__EXERCISE INSTRUCTIONS__. Quote word for word the lines below, beginning with the first and ending with the one that has "return m, nt, nt.nodes['Principled BSDF']". Drop the pictures.
________
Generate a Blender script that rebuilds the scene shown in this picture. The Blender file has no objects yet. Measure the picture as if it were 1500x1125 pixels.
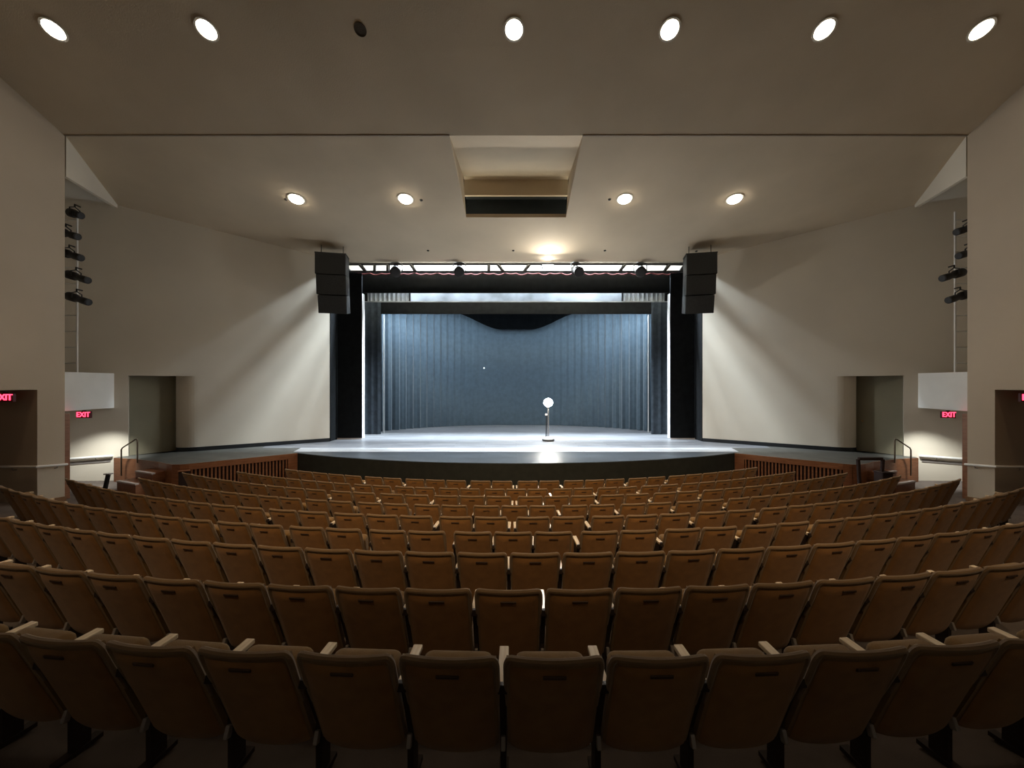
import bpy, bmesh, math, random
from mathutils import Vector, Matrix
random.seed(7)
C = bpy.context.scene.collection
PI = math.pi
F = 563.0; CX = 756.0; CY = 562.5; CAMZ = 3.42; STZ = 1.03

# ------------------------------------------------------------------ materials
def nodes_of(name):
    m = bpy.data.materials.new(name); m.use_nodes = True
    nt = m.node_tree
    return m, nt, nt.nodes['Principled BSDF']

def mat(name, col, rough=0.6, metal=0.0, noise=None, bump=0.0, bscale=200.0, spec=0.5, sheen=0.0, vary=0.0):
    """noise=(scale, amount): mottled colour. bump: fine surface grain. vary: a little difference from object to object."""
    m, nt, b = nodes_of(name)
    b.inputs['Base Color'].default_value = (*col, 1)
    b.inputs['Roughness'].default_value = rough
    b.inputs['Metallic'].default_value = metal
    b.inputs['Specular IOR Level'].default_value = spec
    if sheen: b.inputs['Sheen Weight'].default_value = sheen
    tc = nt.nodes.new('ShaderNodeTexCoord')
    out = None
    if noise:
        n = nt.nodes.new('ShaderNodeTexNoise'); n.inputs['Scale'].default_value = noise[0]; n.inputs['Detail'].default_value = 6
        nt.links.new(tc.outputs['Object'], n.inputs['Vector'])
        r = nt.nodes.new('ShaderNodeValToRGB')
        a = noise[1]
        r.color_ramp.elements[0].position = .3; r.color_ramp.elements[1].position = .7
        r.color_ramp.elements[0].color = (*[c*(1-a) for c in col], 1)
        r.color_ramp.elements[1].color = (*[min(1, c*(1+a)) for c in col], 1)
        nt.links.new(n.outputs['Fac'], r.inputs['Fac']); out = r.outputs['Color']
        nt.links.new(out, b.inputs['Base Color'])
    if vary:
        oi = nt.nodes.new('ShaderNodeObjectInfo')
        mr = nt.nodes.new('ShaderNodeMapRange'); mr.inputs['To Min'].default_value = 1-vary; mr.inputs['To Max'].default_value = 1+vary
        nt.links.new(oi.outputs['Random'], mr.inputs['Value'])
        hs = nt.nodes.new('ShaderNodeHueSaturation'); hs.inputs['Color'].default_value = (*col, 1)
        if out: nt.links.new(out, hs.inputs['Color'])
        nt.links.new(mr.outputs['Result'], hs.inputs['Value'])
        nt.links.new(hs.outputs['Color'], b.inputs['Base Color'])
    if bump:
        n2 = nt.nodes.new('ShaderNodeTexNoise'); n2.inputs['Scale'].default_value = bscale; n2.inputs['Detail'].default_value = 3
        nt.links.new(tc.outputs['Object'], n2.inputs['Vector'])
        bp = nt.nodes.new('ShaderNodeBump'); bp.inputs['Strength'].default_value = bump; bp.inputs['Distance'].default_value = .01
        nt.links.new(n2.outputs['Fac'], bp.inputs['Height']); nt.links.new(bp.outputs['Normal'], b.inputs['Normal'])
    return m

def glow(name, col, strength):
    m, nt, b = nodes_of(name)
    b.inputs['Base Color'].default_value = (*col, 1)
    b.inputs['Emission Color'].default_value = (*col, 1)
    b.inputs['Emission Strength'].default_value = strength
    return m

def wood(name, c1, c2, scale=(1, 1, 12), rough=.4):
    m, nt, b = nodes_of(name)
    tc = nt.nodes.new('ShaderNodeTexCoord'); mp = nt.nodes.new('ShaderNodeMapping')
    mp.inputs['Scale'].default_value = scale
    n = nt.nodes.new('ShaderNodeTexNoise'); n.inputs['Scale'].default_value = 3; n.inputs['Detail'].default_value = 8; n.inputs['Distortion'].default_value = 1.2
    r = nt.nodes.new('ShaderNodeValToRGB'); r.color_ramp.elements[0].position = .35; r.color_ramp.elements[1].position = .65
    r.color_ramp.elements[0].color = (*c1, 1); r.color_ramp.elements[1].color = (*c2, 1)
    nt.links.new(tc.outputs['Object'], mp.inputs['Vector']); nt.links.new(mp.outputs['Vector'], n.inputs['Vector'])
    nt.links.new(n.outputs['Fac'], r.inputs['Fac']); nt.links.new(r.outputs['Color'], b.inputs['Base Color'])
    b.inputs['Roughness'].default_value = rough
    return m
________
__RESULT OF THIS EXERCISE__.
Generate a Blender script that rebuilds the scene shown in this picture. The Blender file has no objects yet. Measure the picture as if it were 1500x1125 pixels.
import bpy, bmesh, math, random
from mathutils import Vector, Matrix
random.seed(7)
C = bpy.context.scene.collection
PI = math.pi
F = 563.0; CX = 756.0; CY = 562.5; CAMZ = 3.42; STZ = 1.03

# ------------------------------------------------------------------ materials
def nodes_of(name):
    m = bpy.data.materials.new(name); m.use_nodes = True
    nt = m.node_tree
    return m, nt, nt.nodes['Principled BSDF']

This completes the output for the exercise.